For Saturday’s restaging of the Exploding Plastic Inevitable in Provincetown, Hough is planning to include as many elements of the original production as he can. “We’re going to have the film, we’ll have the music, we’ll have the lighting,” he says. New York-based filmmaker Melissa Kinski will contribute the film and light components.
And the music of the Velvet Underground — Hough’s “favorite band ever” — will be central to the event. “I think that people don’t realize just how ahead of their time they were and also how damn good they were,” he says. Along with Hough’s frequent collaborator Goldberg, the band will include Hough’s brothers Paul and Matt. The four will perform songs from the Velvet Underground’s first three albums, and depending on the vibe of the crowd, says Hough, they’ll also include songs by other “outsiders,” like David Bowie.
Hough has a vision: “I picture a room full of smoke,” he says. “Videos playing on the back wall; strange lighting everywhere; people dressed to the nines all the way down to the nudes.” There will be dancing, he says, and “people banging chains on the floor.”

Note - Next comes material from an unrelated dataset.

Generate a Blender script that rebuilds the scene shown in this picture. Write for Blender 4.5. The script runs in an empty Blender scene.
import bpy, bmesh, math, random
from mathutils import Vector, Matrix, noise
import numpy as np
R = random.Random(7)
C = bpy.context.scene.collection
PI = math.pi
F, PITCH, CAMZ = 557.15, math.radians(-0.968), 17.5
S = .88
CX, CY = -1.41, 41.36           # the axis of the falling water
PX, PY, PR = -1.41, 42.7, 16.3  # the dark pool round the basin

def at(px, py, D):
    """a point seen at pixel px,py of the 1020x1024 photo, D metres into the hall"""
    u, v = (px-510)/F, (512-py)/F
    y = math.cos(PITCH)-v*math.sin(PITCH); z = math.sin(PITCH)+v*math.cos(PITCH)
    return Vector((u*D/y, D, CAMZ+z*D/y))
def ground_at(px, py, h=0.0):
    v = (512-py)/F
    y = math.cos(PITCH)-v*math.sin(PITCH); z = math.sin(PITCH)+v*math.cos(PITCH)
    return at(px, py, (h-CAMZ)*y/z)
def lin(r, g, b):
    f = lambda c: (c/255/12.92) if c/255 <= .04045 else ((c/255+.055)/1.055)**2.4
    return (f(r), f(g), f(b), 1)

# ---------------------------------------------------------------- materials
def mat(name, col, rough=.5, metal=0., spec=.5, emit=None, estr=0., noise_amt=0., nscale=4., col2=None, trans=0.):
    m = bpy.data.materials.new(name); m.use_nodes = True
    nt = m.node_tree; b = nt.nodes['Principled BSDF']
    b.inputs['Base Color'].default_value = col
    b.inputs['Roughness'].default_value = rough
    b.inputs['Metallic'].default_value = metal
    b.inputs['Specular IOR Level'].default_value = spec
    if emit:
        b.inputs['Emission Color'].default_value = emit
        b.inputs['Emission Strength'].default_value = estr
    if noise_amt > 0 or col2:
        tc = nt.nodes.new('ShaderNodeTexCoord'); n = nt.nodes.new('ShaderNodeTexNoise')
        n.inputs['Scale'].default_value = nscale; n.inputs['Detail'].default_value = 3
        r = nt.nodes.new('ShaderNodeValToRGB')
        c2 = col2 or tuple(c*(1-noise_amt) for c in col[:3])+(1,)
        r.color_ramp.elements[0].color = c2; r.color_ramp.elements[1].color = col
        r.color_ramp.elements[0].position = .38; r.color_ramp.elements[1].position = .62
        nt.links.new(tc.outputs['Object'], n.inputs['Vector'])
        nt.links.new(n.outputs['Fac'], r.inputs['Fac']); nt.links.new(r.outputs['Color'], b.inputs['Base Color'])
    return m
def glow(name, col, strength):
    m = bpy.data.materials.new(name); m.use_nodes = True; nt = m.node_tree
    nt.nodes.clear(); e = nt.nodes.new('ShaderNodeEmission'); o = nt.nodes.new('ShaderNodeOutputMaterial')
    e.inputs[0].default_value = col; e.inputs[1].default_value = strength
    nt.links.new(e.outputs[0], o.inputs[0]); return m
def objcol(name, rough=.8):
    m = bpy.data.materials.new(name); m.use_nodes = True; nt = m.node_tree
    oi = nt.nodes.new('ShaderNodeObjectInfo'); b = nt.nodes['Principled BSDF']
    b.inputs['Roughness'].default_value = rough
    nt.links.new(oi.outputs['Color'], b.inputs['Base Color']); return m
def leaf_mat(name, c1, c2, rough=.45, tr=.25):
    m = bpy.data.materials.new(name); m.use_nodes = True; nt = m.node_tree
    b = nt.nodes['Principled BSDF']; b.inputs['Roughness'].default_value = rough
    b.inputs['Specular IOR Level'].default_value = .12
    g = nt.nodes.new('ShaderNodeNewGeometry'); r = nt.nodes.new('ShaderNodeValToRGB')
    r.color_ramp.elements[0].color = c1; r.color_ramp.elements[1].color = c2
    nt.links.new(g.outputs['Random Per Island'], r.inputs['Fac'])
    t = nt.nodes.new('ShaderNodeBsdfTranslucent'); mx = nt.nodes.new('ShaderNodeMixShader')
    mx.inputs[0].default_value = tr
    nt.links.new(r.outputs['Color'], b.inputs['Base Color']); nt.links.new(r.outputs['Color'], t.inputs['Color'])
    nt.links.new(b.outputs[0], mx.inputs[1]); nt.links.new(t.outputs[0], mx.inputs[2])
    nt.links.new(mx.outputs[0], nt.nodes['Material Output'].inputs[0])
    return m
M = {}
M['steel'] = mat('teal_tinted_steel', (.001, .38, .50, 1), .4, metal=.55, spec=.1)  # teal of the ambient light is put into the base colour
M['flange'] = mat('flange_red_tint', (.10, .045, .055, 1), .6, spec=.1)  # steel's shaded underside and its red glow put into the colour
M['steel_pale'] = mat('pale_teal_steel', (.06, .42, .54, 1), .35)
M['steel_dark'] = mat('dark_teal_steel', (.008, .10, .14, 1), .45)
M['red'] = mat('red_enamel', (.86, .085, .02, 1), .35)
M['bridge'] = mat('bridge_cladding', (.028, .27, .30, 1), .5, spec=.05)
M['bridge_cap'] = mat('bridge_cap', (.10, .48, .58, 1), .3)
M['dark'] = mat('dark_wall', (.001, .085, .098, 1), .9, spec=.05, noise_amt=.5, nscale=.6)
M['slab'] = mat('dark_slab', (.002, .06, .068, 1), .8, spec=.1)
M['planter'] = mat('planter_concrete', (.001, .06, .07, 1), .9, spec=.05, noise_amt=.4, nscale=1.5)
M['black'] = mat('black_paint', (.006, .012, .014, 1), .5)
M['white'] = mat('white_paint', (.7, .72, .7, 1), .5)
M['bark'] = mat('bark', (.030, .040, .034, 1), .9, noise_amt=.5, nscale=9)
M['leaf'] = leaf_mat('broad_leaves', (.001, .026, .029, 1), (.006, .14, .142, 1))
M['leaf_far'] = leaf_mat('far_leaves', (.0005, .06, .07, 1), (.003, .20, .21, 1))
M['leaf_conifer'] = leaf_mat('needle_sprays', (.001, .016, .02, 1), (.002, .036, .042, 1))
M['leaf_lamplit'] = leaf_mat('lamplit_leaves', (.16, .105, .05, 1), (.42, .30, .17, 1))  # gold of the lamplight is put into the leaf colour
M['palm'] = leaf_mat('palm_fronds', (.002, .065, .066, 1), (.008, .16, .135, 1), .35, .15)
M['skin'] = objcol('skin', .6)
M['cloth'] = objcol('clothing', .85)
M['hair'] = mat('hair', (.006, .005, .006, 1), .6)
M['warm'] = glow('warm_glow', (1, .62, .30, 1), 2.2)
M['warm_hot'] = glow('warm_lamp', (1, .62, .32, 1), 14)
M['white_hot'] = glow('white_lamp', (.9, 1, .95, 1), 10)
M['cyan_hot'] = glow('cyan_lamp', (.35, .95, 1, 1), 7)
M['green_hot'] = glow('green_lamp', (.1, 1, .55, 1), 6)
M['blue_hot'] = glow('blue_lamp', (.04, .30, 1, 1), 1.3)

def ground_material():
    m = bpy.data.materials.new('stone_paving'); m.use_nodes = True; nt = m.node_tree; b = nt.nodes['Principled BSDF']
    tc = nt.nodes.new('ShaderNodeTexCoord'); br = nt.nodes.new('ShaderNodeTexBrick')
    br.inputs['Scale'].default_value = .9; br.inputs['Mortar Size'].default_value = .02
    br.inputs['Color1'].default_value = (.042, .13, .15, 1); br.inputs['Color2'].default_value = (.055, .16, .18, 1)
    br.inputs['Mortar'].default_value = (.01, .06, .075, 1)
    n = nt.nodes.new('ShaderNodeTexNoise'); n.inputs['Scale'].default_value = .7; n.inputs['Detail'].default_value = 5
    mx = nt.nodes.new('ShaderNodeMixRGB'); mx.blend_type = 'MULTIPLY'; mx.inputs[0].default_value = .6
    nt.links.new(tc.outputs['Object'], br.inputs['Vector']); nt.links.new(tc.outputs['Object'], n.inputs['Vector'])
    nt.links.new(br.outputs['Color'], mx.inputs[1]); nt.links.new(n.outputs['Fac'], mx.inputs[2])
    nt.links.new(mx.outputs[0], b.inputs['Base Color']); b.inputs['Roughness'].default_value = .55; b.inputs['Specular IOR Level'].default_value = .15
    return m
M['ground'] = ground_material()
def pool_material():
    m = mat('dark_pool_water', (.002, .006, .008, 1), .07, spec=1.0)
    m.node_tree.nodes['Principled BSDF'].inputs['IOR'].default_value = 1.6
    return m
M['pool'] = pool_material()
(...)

“It’s not going to be like most concerts, where you turn the lights on, then you turn them off and it’s over,” says Hough. “It should be an immersive experience.”
For Hough, the Exploding Plastic Inevitable was a pioneering event: strange and intoxicating and out of this world. “I’m going to do everything in the world I can do,” he says, “to try to create that experience for people.”
Strange Lighting and the Velvet Underground
The event: Billy Hough’s restaging of Andy Warhol’s 1966 “Exploding Plastic Inevitable”
The time: Saturday, May 10, 8 p.m.
The place: Provincetown Town Hall, 260 Commercial St.